Companies are, according to the survey, starting to draw comparisons between enterprise-grade UC tools and an increasing variety of tools offered at the consumer level by companies like Apple, Google and Facebook. While in the past UC was being held up against an aging PBX system or the like, today it's being held up against Google+ and the potentially upcoming Google Babble UC offering. With Facebook looking to make inroads of its own into VoIP tools and voice messaging, and Apple FaceTime still doing well, it's getting harder for companies to see why they should go the full enterprise tool route when many comparable solutions are coming available at no charge to the user.

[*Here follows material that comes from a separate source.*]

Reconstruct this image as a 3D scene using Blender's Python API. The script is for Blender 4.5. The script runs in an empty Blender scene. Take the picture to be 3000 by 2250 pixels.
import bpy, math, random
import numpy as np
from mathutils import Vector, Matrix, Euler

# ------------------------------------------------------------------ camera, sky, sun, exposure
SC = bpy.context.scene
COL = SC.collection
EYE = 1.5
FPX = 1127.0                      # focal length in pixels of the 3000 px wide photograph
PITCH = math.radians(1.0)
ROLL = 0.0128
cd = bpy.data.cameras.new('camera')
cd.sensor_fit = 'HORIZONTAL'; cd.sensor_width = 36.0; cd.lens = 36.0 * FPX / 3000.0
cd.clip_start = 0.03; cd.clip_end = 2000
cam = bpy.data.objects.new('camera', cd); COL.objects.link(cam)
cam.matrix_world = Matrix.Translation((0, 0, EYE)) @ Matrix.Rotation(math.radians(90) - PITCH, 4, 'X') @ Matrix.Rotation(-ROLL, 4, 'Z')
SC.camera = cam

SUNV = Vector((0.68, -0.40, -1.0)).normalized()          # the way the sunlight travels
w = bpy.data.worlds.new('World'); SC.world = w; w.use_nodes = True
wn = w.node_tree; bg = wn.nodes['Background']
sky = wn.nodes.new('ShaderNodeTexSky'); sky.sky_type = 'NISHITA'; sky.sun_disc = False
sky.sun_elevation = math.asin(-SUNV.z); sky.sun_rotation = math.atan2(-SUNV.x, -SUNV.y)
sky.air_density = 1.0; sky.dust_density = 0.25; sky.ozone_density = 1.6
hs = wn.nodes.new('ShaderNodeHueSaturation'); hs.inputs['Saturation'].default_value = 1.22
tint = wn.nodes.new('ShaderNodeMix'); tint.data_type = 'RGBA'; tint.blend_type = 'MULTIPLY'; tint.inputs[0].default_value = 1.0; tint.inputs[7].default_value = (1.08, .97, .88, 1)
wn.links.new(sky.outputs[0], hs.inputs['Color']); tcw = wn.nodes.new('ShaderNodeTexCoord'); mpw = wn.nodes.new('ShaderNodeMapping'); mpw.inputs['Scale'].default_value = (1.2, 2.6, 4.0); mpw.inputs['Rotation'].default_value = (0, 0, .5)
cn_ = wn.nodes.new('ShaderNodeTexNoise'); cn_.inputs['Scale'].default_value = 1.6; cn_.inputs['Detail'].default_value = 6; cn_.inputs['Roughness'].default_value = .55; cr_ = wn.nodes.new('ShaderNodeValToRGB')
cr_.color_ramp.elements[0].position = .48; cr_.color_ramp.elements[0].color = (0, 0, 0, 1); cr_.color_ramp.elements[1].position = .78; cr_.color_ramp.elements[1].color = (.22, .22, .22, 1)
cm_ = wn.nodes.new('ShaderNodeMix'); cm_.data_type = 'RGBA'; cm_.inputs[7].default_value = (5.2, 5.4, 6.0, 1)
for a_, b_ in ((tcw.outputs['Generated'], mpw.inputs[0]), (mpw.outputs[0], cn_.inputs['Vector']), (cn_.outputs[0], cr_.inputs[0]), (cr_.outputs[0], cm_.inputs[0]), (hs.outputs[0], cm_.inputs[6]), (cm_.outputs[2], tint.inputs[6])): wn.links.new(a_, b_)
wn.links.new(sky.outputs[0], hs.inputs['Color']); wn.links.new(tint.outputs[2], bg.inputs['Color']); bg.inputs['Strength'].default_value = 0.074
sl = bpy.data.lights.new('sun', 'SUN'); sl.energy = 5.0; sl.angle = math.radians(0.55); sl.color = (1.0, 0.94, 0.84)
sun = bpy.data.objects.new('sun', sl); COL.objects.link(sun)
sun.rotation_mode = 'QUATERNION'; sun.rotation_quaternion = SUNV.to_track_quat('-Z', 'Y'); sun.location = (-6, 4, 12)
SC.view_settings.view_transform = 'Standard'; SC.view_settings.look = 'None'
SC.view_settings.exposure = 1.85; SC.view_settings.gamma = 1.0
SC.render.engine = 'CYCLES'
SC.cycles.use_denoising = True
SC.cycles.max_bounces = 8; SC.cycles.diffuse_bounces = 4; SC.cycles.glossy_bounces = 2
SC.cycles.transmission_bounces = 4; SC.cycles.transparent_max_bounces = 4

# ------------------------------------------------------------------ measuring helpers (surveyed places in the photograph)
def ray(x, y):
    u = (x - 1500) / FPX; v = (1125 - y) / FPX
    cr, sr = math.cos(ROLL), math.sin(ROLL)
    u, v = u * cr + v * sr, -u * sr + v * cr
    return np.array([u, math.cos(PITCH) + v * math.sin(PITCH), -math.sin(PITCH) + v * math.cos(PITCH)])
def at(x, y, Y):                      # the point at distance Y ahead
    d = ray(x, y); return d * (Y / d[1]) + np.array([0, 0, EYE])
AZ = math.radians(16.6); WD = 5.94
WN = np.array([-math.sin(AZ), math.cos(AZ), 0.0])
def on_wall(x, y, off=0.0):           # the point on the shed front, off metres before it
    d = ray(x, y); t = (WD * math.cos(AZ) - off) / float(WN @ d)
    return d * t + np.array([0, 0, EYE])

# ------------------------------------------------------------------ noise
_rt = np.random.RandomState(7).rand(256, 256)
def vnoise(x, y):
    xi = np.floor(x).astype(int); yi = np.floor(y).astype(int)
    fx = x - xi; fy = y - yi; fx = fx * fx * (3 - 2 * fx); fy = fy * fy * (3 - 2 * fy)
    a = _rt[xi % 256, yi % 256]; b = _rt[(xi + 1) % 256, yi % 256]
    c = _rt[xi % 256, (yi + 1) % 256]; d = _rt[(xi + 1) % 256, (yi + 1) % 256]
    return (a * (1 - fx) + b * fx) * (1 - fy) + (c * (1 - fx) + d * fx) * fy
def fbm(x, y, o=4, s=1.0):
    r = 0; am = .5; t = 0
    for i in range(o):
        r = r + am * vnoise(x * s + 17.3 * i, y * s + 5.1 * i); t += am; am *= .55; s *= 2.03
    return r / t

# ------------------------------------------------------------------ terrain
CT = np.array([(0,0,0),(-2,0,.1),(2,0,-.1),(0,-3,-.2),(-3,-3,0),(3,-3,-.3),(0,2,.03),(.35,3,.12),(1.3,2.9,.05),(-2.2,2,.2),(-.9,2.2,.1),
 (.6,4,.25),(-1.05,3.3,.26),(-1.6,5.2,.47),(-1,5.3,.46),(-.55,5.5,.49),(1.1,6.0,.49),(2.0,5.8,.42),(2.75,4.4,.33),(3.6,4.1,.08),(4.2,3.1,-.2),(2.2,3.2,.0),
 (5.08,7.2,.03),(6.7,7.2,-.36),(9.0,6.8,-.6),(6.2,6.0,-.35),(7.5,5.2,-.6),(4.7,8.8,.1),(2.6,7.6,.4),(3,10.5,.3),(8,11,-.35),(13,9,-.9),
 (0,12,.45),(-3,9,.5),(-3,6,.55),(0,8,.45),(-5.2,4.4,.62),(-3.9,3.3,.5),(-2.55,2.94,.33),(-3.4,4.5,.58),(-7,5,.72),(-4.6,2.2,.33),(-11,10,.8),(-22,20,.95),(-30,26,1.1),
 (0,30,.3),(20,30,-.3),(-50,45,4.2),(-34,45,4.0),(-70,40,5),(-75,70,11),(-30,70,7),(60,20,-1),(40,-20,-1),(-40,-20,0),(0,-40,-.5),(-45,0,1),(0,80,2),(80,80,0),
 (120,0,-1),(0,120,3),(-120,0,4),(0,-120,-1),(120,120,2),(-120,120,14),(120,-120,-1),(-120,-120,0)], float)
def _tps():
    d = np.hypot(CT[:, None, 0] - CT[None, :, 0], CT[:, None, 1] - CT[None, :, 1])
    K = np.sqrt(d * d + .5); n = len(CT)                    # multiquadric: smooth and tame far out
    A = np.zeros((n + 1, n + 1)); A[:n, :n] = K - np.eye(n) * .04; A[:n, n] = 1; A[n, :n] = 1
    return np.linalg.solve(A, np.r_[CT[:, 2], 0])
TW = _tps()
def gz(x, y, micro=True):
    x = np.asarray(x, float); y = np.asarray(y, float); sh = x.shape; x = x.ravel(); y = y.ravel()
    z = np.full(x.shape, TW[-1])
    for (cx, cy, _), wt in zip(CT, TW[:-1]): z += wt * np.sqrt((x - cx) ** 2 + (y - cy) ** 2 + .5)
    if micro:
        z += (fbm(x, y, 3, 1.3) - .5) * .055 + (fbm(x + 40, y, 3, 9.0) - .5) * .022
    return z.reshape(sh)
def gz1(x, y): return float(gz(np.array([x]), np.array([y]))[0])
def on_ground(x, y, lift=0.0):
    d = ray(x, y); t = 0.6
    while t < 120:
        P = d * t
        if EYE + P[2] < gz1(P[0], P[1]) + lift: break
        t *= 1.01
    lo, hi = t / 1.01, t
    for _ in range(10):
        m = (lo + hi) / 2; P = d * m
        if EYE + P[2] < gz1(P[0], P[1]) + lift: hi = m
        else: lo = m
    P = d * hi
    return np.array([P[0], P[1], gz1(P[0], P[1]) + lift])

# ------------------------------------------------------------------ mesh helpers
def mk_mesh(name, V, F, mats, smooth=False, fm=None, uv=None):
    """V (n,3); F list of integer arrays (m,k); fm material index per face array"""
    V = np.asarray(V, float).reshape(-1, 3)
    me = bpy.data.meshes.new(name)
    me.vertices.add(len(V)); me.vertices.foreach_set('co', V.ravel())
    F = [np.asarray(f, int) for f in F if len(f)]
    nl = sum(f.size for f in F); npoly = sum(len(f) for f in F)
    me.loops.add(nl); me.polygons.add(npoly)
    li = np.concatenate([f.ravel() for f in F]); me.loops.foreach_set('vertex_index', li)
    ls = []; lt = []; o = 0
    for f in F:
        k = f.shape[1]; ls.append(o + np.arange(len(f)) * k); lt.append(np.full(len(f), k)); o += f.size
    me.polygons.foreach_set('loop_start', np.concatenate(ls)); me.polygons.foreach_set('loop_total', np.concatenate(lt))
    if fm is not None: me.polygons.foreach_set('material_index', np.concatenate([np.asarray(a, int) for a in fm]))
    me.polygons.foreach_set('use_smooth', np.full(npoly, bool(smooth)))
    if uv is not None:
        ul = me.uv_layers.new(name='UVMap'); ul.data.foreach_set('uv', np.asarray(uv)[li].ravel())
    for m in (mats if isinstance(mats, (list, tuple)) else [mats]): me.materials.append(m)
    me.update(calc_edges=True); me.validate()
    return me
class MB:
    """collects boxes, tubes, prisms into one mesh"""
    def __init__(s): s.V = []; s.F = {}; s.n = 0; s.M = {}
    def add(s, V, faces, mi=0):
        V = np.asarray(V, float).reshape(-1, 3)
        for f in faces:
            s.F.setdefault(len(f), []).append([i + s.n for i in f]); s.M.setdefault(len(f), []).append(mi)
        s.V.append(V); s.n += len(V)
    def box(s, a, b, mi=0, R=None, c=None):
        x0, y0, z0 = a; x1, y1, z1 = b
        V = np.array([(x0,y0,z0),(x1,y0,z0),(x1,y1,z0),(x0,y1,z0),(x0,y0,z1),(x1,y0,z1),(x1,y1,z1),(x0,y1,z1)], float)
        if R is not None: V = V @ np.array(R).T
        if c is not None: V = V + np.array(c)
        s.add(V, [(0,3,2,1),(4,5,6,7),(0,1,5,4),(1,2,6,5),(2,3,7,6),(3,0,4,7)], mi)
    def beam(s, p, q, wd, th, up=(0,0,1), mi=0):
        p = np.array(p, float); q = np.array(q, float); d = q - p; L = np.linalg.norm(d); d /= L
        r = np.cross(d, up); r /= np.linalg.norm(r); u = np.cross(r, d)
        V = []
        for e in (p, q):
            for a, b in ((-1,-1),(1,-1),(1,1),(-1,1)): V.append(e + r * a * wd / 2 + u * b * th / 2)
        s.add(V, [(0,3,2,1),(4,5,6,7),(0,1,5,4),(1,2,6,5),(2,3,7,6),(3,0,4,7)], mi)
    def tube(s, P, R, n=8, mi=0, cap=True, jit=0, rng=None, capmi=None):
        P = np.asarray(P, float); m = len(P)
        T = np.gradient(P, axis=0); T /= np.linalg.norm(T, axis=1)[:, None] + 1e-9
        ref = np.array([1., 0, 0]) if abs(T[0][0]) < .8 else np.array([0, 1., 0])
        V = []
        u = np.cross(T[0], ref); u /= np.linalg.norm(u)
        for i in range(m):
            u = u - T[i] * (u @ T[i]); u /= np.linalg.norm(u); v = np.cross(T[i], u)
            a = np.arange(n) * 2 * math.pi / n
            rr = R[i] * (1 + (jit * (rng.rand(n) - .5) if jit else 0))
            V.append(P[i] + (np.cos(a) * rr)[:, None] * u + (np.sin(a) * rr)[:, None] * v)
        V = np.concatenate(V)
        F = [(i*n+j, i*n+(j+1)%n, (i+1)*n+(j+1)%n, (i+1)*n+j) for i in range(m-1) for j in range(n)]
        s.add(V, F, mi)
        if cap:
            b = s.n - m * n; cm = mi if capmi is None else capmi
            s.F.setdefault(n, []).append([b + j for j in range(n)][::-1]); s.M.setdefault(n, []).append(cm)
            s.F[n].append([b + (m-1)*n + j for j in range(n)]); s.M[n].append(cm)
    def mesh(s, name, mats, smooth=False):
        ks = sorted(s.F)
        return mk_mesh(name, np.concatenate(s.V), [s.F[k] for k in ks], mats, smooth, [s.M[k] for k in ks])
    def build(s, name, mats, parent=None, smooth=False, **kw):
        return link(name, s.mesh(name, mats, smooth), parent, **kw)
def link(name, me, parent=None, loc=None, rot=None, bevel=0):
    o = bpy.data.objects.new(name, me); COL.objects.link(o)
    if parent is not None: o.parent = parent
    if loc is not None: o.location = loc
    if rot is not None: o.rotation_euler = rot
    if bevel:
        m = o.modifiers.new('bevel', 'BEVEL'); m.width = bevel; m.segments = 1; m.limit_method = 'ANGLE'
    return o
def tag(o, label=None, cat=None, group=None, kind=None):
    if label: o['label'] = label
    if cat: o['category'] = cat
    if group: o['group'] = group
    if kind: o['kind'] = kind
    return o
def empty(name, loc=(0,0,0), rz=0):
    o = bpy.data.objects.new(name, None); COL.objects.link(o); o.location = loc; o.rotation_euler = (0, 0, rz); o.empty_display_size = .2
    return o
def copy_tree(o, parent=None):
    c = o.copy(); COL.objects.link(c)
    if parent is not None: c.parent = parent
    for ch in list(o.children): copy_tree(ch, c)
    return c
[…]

Yet UC isn't taking the rise of the consumer threat lightly; one of the biggest potential hazards the UC world can offer in response comes from the Web-based real time communications (WebRTC) front. Still in its early stages, WebRTC offers a way to put voice and video directly into a Web browser, and several major players in UC, like Siemens, Avaya and Cisco--even Google's been seen getting into the act--are bringing out WebRTC projects to give the enterprise a lift. The major commercial vendors aren't quite so visible on this front--Microsoft is working on a similar project, likely to protect its investment in Skype, and Apple is staying comparatively mum--but many are looking to WebRTC to help unite a fractured market.

But as is the case with anything, the issue will likely be one of return on investment. Why would UC, even WebRTC, be better for the company than using low or even no-cost tools for the consumer? Are there security advantages? Efficiency improvements? What can be shown, and what can be proven, to be the kind of help that companies need that represents a better value than holding on to cash in a soft economy?

Answering these questions with UC, WebRTC or just about anything else will be just what a stalled project needs to get properly restarted and propelling a company toward success.